Mais, plot twist : alors qu’elles et ils attendent sagement leur tram pour rentrer, voilà que les policiers rattrapent trois d’entre eux, et… leur distribue des amendes, cette fois-ci non pas pour « occupation illégale de l’espace public » mais « participation à un rassemblement illégal ». 135 euros. Doit-on croire à un rappel à l’ordre de la hiérarchie, qui aurait tapé sur les doigts de flics semblant peu désireux de vouloir réprimer trop fort des jeunes gens qui ne faisaient somme toute qu’utiliser leurs droits démocratiques ?

Nous ne saurons pas. L’un d’eux, nous rapporte une des personnes interpellées, leur a déclaré : « Vous savez, on fait ça pour vous protéger. Vous, vous avez des bonnes intentions, mais n’oublions pas ce qui s’est passé sur la prom’ à Nice il y a quelques années ».

Oui, on n’oublie pas. Nous connaissons des personnes qui ont vu leur vie brisée par cet attentat. Et nous n’oublions pas non plus la responsabilité de la mairie. Comme l’a rapporté récemment Mediapart : « C’est un coup de semonce pour la ville.

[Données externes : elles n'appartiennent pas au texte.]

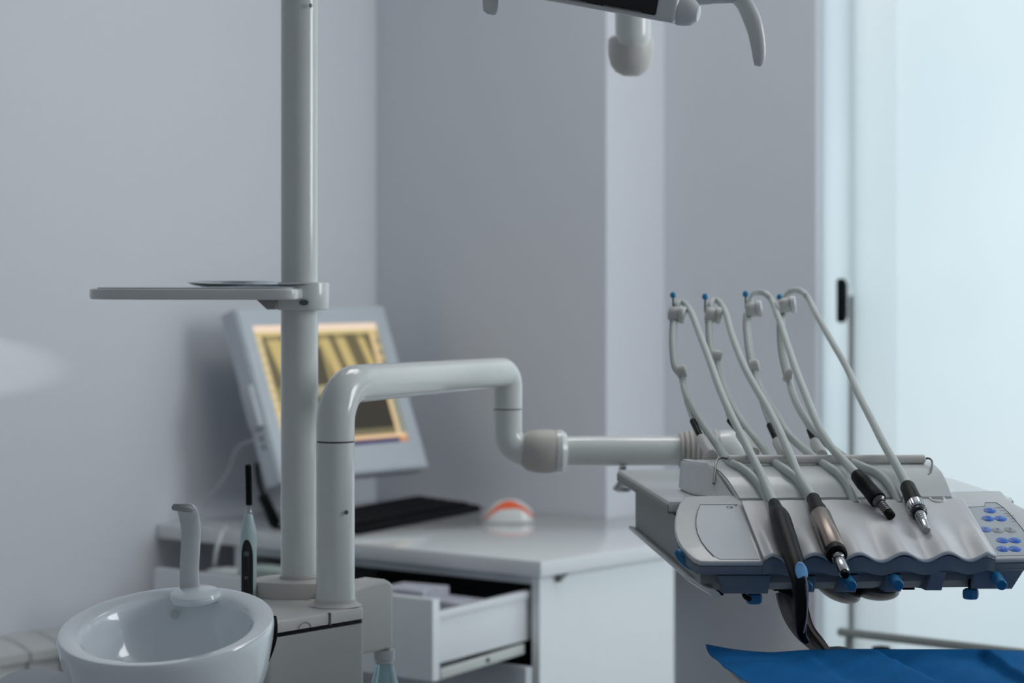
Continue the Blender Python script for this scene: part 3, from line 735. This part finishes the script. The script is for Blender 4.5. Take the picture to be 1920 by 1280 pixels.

Sept ans après l’attentat terroriste de la promenade des Anglais, à Nice, le 14 juillet 2016, les trois juges d’instruction chargés du volet sécuritaire de l’enquête, c’est-à-dire concernant les failles du dispositif de sécurité, viennent de requalifier les faits en « homicides et blessures involontaires par maladresse, imprudence, inattention, négligence ou manquement à une obligation de prudence ou de sécurité ». Ce qui ouvre la voie à de nouvelles investigations et à une éventuelle mise en examen du maire de Nice de l’époque ».

La manifestation d’aujourd’hui, pour une paix juste et durable, a quant à elle à nouveau été interdite par Moutouh, notre nouveau préfet, peu féru lui non plus de liberté d’expression. Mais il y a de fortes chances que, comme les deux dernières fois, il doive finalement bouffer son arrêté avec de l’huile d’olive et des farcis. Bon appétit.